Rosencrantz & Guildenstern Are Dead, directed and adapted by Tom Stoppard from his stage play, takes Shakespeare's Hamlet and turns it inside out, placing Elsinore's ZIP code not far from Beckett's Waiting for Godot. This 1990 film follows two bit-part nobodies from Shakespeare's tragedy. They have been summoned to Elsinore, where the king orders them to spy on Prince Hamlet for reasons they cannot comprehend. Played with colorless deadpan by Gary Oldman and Tim Roth, these clueless pawns are now Stoppard's doomed leads. When they're not intersecting the events of Hamlet, they're pondering the implications and limitations of their incomprehensibly stage-managed — and unalterably predestined — roles. On the road they meet an itinerant theater troupe led by the flamboyant Player (Richard Dreyfuss), an eloquent rogue who's more clued in to R & G's circumstances than they could ever hope to be.

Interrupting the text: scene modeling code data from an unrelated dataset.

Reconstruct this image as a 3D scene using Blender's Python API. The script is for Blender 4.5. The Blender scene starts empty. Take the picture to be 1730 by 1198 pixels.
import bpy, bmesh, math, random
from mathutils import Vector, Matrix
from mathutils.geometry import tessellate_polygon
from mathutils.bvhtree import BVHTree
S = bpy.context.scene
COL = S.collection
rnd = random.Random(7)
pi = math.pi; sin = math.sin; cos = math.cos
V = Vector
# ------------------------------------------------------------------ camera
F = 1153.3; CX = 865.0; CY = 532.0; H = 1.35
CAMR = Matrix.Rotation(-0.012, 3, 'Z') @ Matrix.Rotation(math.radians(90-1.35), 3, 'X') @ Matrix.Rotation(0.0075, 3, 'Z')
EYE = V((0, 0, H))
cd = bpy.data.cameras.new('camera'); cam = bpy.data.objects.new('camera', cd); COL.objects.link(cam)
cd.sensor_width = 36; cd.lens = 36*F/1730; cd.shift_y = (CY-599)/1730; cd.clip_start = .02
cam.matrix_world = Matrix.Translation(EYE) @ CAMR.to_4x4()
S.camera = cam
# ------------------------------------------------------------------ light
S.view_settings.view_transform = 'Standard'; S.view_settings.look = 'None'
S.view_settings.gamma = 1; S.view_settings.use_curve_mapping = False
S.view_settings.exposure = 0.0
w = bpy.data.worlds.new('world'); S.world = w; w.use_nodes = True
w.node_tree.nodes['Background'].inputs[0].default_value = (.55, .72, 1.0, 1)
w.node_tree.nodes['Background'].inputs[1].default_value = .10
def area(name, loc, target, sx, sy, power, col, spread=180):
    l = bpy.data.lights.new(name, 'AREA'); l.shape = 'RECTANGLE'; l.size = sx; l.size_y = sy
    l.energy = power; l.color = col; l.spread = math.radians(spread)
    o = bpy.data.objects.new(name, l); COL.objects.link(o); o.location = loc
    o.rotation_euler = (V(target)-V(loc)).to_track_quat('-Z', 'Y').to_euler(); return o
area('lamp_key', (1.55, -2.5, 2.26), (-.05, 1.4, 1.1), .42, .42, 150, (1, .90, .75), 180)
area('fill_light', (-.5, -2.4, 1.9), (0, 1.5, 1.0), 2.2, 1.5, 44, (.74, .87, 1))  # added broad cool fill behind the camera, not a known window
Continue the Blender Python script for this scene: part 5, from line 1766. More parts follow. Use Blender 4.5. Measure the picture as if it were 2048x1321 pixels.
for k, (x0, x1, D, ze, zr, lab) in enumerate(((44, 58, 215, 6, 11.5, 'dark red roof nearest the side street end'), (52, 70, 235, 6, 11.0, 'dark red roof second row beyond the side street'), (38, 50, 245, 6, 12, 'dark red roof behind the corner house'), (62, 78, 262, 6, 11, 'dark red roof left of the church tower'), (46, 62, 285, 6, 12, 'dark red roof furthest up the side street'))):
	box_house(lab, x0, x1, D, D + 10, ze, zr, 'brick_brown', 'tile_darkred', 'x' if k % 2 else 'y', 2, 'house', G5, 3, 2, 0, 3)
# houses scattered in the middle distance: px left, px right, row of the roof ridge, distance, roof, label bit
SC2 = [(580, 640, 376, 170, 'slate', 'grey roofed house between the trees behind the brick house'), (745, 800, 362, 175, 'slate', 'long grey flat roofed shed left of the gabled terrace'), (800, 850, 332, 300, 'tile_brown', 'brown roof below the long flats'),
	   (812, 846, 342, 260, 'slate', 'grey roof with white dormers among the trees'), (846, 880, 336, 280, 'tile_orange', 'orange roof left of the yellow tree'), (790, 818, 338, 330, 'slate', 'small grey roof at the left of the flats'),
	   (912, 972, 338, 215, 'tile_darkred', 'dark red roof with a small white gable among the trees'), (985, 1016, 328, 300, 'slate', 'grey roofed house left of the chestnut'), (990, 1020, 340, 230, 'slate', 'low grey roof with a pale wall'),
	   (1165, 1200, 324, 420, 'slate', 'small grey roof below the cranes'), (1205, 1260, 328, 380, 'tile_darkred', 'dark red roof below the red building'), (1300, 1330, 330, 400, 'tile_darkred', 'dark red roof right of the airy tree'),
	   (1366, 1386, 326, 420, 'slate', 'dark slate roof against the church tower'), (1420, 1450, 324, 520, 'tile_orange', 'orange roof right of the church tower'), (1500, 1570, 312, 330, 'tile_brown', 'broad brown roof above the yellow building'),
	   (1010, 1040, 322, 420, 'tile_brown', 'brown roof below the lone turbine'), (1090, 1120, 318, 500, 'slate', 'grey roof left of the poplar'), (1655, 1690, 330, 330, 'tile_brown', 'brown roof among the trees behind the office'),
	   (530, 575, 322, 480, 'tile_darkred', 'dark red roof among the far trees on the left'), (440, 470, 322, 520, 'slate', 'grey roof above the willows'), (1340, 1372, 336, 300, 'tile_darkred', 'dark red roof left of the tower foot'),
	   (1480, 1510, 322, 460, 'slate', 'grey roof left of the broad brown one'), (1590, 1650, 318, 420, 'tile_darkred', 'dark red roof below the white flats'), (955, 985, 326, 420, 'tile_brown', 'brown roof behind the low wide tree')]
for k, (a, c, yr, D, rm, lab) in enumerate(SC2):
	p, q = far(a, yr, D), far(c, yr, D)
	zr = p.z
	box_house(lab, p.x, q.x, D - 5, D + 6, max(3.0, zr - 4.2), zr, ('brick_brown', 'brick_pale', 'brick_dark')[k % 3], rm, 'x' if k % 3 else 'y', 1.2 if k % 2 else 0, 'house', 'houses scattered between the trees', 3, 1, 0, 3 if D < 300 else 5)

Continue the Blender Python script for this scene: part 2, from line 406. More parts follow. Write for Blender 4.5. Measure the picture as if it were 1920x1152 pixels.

Some plays can't help but lose too much in translation to film. On stage, the sprightly teleological riffs and bebop dialogue delight as ends in themselves. Here they're leaden and compromised. Stoppard's stint as a one-time-only director provides its own disappointments. The three leads deliver a few well-turned moments, but as a whole it's uninspired and only spottily entertaining or provocative, two characters in search of an auteur.

*          *          *

Image Entertainment's Rosencrantz & Guildenstern Are Dead receives a two-disc Special Edition treatment. Disc One hold a faultless print and transfer (1.85:1 anamorphic) with DD 2.0 stereo and DD 5.1. audio options. Disc Two holds fine new bonuses produced for this DVD edition, namely four meaty interviews with the author and actors. Dual-DVD slimline keep-case.